**Problem to work on**.
Each line should be copied exactly.

**Data**.
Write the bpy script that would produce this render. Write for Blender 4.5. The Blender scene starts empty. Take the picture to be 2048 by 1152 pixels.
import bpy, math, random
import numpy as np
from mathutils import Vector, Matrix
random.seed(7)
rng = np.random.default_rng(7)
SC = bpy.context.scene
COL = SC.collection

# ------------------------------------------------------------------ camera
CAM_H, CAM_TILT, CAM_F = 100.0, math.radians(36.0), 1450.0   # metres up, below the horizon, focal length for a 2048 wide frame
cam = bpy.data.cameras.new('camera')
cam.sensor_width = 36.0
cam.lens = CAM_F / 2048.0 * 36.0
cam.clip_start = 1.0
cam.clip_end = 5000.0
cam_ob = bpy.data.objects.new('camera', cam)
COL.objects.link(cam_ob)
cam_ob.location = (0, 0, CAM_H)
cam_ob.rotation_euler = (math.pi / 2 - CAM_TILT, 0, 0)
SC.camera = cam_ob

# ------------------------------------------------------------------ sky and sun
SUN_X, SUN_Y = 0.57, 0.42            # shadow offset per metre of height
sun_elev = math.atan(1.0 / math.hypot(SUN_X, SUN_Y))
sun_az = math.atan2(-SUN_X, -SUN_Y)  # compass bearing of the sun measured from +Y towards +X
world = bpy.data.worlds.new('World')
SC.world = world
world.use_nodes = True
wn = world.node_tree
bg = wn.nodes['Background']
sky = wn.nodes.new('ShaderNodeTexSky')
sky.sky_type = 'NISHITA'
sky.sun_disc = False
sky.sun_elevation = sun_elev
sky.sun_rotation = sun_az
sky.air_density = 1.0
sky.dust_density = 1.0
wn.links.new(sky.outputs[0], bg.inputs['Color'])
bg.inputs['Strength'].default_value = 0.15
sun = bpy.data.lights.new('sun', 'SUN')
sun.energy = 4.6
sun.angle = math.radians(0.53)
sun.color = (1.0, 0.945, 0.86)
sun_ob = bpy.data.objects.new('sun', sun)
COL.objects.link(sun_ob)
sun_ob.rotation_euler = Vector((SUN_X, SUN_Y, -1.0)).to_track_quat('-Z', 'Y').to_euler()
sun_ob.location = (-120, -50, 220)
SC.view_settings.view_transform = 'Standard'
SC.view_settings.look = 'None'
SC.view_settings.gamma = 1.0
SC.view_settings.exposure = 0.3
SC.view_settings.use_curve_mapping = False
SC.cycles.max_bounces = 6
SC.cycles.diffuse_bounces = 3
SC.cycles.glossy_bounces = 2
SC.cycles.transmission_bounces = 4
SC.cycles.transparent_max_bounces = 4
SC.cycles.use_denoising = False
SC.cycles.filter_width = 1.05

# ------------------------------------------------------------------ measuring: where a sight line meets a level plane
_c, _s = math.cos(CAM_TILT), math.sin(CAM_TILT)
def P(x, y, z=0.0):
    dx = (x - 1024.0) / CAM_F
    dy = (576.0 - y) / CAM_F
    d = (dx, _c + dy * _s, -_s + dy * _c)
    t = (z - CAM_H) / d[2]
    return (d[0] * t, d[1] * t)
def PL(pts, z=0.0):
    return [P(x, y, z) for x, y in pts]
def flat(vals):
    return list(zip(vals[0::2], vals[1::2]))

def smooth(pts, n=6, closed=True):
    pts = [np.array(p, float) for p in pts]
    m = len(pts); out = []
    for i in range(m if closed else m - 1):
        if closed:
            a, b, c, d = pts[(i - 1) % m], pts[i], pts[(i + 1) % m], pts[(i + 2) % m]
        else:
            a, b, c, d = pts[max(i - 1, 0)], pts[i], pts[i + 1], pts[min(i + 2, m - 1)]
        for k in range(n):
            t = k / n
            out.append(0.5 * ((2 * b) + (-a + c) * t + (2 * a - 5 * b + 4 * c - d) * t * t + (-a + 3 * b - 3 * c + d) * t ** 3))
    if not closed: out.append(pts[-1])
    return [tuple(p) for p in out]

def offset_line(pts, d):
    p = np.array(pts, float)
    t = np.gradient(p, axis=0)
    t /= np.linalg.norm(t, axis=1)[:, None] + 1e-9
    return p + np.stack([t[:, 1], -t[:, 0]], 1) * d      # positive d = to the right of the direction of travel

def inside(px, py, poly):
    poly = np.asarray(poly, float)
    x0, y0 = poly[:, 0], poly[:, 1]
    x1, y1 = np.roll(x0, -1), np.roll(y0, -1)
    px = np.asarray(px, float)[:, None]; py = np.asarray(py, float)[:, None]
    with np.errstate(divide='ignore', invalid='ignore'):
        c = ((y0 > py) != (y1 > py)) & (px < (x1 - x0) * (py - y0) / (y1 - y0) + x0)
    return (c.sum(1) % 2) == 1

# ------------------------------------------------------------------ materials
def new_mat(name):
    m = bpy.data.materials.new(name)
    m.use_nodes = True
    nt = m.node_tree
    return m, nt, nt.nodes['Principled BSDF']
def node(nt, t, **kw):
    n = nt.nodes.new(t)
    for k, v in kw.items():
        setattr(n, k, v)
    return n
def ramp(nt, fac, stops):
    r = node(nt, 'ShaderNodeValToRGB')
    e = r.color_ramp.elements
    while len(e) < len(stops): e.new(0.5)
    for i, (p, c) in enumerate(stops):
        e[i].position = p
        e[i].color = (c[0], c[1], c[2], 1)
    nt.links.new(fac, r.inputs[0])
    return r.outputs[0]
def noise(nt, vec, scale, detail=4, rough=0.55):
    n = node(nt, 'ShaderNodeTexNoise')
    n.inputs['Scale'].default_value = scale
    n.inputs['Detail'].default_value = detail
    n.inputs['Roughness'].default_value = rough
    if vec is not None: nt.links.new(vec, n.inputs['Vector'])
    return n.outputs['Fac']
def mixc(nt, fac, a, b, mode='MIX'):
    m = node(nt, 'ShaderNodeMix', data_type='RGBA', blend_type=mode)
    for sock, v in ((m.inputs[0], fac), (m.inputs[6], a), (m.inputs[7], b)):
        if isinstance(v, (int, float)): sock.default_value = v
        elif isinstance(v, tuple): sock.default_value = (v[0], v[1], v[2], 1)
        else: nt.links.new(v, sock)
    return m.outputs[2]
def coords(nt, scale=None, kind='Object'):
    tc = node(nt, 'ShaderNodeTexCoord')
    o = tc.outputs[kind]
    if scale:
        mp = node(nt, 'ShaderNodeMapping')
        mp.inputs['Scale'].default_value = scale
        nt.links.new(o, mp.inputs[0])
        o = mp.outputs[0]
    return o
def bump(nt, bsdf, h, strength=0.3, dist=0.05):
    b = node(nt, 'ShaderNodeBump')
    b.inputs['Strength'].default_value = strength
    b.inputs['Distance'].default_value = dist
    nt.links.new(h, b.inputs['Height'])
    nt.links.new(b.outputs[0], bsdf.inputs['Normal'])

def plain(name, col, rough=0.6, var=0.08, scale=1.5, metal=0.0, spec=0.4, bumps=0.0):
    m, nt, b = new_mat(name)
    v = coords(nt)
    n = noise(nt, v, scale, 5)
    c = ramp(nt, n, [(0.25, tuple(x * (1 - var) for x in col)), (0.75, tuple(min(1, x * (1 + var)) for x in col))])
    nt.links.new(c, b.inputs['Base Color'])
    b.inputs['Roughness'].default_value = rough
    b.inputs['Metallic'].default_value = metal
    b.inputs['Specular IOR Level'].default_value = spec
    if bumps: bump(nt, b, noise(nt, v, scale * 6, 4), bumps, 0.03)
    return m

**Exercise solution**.
Write the bpy script that would produce this render. Write for Blender 4.5. The Blender scene starts empty. Take the picture to be 2048 by 1152 pixels.
import bpy, math, random
import numpy as np
from mathutils import Vector, Matrix
random.seed(7)
rng = np.random.default_rng(7)
SC = bpy.context.scene
COL = SC.collection

# ------------------------------------------------------------------ camera
CAM_H, CAM_TILT, CAM_F = 100.0, math.radians(36.0), 1450.0   # metres up, below the horizon, focal length for a 2048 wide frame
cam = bpy.data.cameras.new('camera')
cam.sensor_width = 36.0
cam.lens = CAM_F / 2048.0 * 36.0
cam.clip_start = 1.0
cam.clip_end = 5000.0
cam_ob = bpy.data.objects.new('camera', cam)
COL.objects.link(cam_ob)
cam_ob.location = (0, 0, CAM_H)
cam_ob.rotation_euler = (math.pi / 2 - CAM_TILT, 0, 0)
SC.camera = cam_ob

# ------------------------------------------------------------------ sky and sun
SUN_X, SUN_Y = 0.57, 0.42            # shadow offset per metre of height
sun_elev = math.atan(1.0 / math.hypot(SUN_X, SUN_Y))
sun_az = math.atan2(-SUN_X, -SUN_Y)  # compass bearing of the sun measured from +Y towards +X
world = bpy.data.worlds.new('World')
SC.world = world
world.use_nodes = True
wn = world.node_tree
bg = wn.nodes['Background']
sky = wn.nodes.new('ShaderNodeTexSky')
sky.sky_type = 'NISHITA'
sky.sun_disc = False
sky.sun_elevation = sun_elev
sky.sun_rotation = sun_az
sky.air_density = 1.0
sky.dust_density = 1.0
wn.links.new(sky.outputs[0], bg.inputs['Color'])
bg.inputs['Strength'].default_value = 0.15
sun = bpy.data.lights.new('sun', 'SUN')
sun.energy = 4.6
sun.angle = math.radians(0.53)
sun.color = (1.0, 0.945, 0.86)
sun_ob = bpy.data.objects.new('sun', sun)
COL.objects.link(sun_ob)
sun_ob.rotation_euler = Vector((SUN_X, SUN_Y, -1.0)).to_track_quat('-Z', 'Y').to_euler()
sun_ob.location = (-120, -50, 220)
SC.view_settings.view_transform = 'Standard'
SC.view_settings.look = 'None'
SC.view_settings.gamma = 1.0
SC.view_settings.exposure = 0.3
SC.view_settings.use_curve_mapping = False
SC.cycles.max_bounces = 6
SC.cycles.diffuse_bounces = 3
SC.cycles.glossy_bounces = 2
SC.cycles.transmission_bounces = 4
SC.cycles.transparent_max_bounces = 4
SC.cycles.use_denoising = False
SC.cycles.filter_width = 1.05

# ------------------------------------------------------------------ measuring: where a sight line meets a level plane
_c, _s = math.cos(CAM_TILT), math.sin(CAM_TILT)
def P(x, y, z=0.0):
    dx = (x - 1024.0) / CAM_F
    dy = (576.0 - y) / CAM_F
    d = (dx, _c + dy * _s, -_s + dy * _c)
    t = (z - CAM_H) / d[2]
    return (d[0] * t, d[1] * t)
def PL(pts, z=0.0):
    return [P(x, y, z) for x, y in pts]
def flat(vals):
    return list(zip(vals[0::2], vals[1::2]))

def smooth(pts, n=6, closed=True):
    pts = [np.array(p, float) for p in pts]
    m = len(pts); out = []
    for i in range(m if closed else m - 1):
        if closed:
            a, b, c, d = pts[(i - 1) % m], pts[i], pts[(i + 1) % m], pts[(i + 2) % m]
        else:
            a, b, c, d = pts[max(i - 1, 0)], pts[i], pts[i + 1], pts[min(i + 2, m - 1)]
        for k in range(n):
            t = k / n
            out.append(0.5 * ((2 * b) + (-a + c) * t + (2 * a - 5 * b + 4 * c - d) * t * t + (-a + 3 * b - 3 * c + d) * t ** 3))
    if not closed: out.append(pts[-1])
    return [tuple(p) for p in out]

def offset_line(pts, d):
    p = np.array(pts, float)
    t = np.gradient(p, axis=0)
    t /= np.linalg.norm(t, axis=1)[:, None] + 1e-9
    return p + np.stack([t[:, 1], -t[:, 0]], 1) * d      # positive d = to the right of the direction of travel

def inside(px, py, poly):
    poly = np.asarray(poly, float)
    x0, y0 = poly[:, 0], poly[:, 1]
    x1, y1 = np.roll(x0, -1), np.roll(y0, -1)
    px = np.asarray(px, float)[:, None]; py = np.asarray(py, float)[:, None]
    with np.errstate(divide='ignore', invalid='ignore'):
        c = ((y0 > py) != (y1 > py)) & (px < (x1 - x0) * (py - y0) / (y1 - y0) + x0)
    return (c.sum(1) % 2) == 1

# ------------------------------------------------------------------ materials
def new_mat(name):
    m = bpy.data.materials.new(name)
    m.use_nodes = True
    nt = m.node_tree
    return m, nt, nt.nodes['Principled BSDF']
def node(nt, t, **kw):
    n = nt.nodes.new(t)
    for k, v in kw.items():
        setattr(n, k, v)
    return n
def ramp(nt, fac, stops):
    r = node(nt, 'ShaderNodeValToRGB')
    e = r.color_ramp.elements
    while len(e) < len(stops): e.new(0.5)
    for i, (p, c) in enumerate(stops):
        e[i].position = p
        e[i].color = (c[0], c[1], c[2], 1)
    nt.links.new(fac, r.inputs[0])
    return r.outputs[0]
def noise(nt, vec, scale, detail=4, rough=0.55):
    n = node(nt, 'ShaderNodeTexNoise')
    n.inputs['Scale'].default_value = scale
    n.inputs['Detail'].default_value = detail
    n.inputs['Roughness'].default_value = rough
    if vec is not None: nt.links.new(vec, n.inputs['Vector'])
    return n.outputs['Fac']
def mixc(nt, fac, a, b, mode='MIX'):
    m = node(nt, 'ShaderNodeMix', data_type='RGBA', blend_type=mode)
    for sock, v in ((m.inputs[0], fac), (m.inputs[6], a), (m.inputs[7], b)):
        if isinstance(v, (int, float)): sock.default_value = v
        elif isinstance(v, tuple): sock.default_value = (v[0], v[1], v[2], 1)
        else: nt.links.new(v, sock)
    return m.outputs[2]
def coords(nt, scale=None, kind='Object'):
    tc = node(nt, 'ShaderNodeTexCoord')
    o = tc.outputs[kind]
    if scale:
        mp = node(nt, 'ShaderNodeMapping')
        mp.inputs['Scale'].default_value = scale
        nt.links.new(o, mp.inputs[0])
        o = mp.outputs[0]
    return o
def bump(nt, bsdf, h, strength=0.3, dist=0.05):
    b = node(nt, 'ShaderNodeBump')
    b.inputs['Strength'].default_value = strength
    b.inputs['Distance'].default_value = dist
    nt.links.new(h, b.inputs['Height'])
    nt.links.new(b.outputs[0], bsdf.inputs['Normal'])

def plain(name, col, rough=0.6, var=0.08, scale=1.5, metal=0.0, spec=0.4, bumps=0.0):
    m, nt, b = new_mat(name)
    v = coords(nt)
    n = noise(nt, v, scale, 5)
    c = ramp(nt, n, [(0.25, tuple(x * (1 - var) for x in col)), (0.75, tuple(min(1, x * (1 + var)) for x in col))])
    nt.links.new(c, b.inputs['Base Color'])
    b.inputs['Roughness'].default_value = rough
    b.inputs['Metallic'].default_value = metal
    b.inputs['Specular IOR Level'].default_value = spec
    if bumps: bump(nt, b, noise(nt, v, scale * 6, 4), bumps, 0.03)
    return m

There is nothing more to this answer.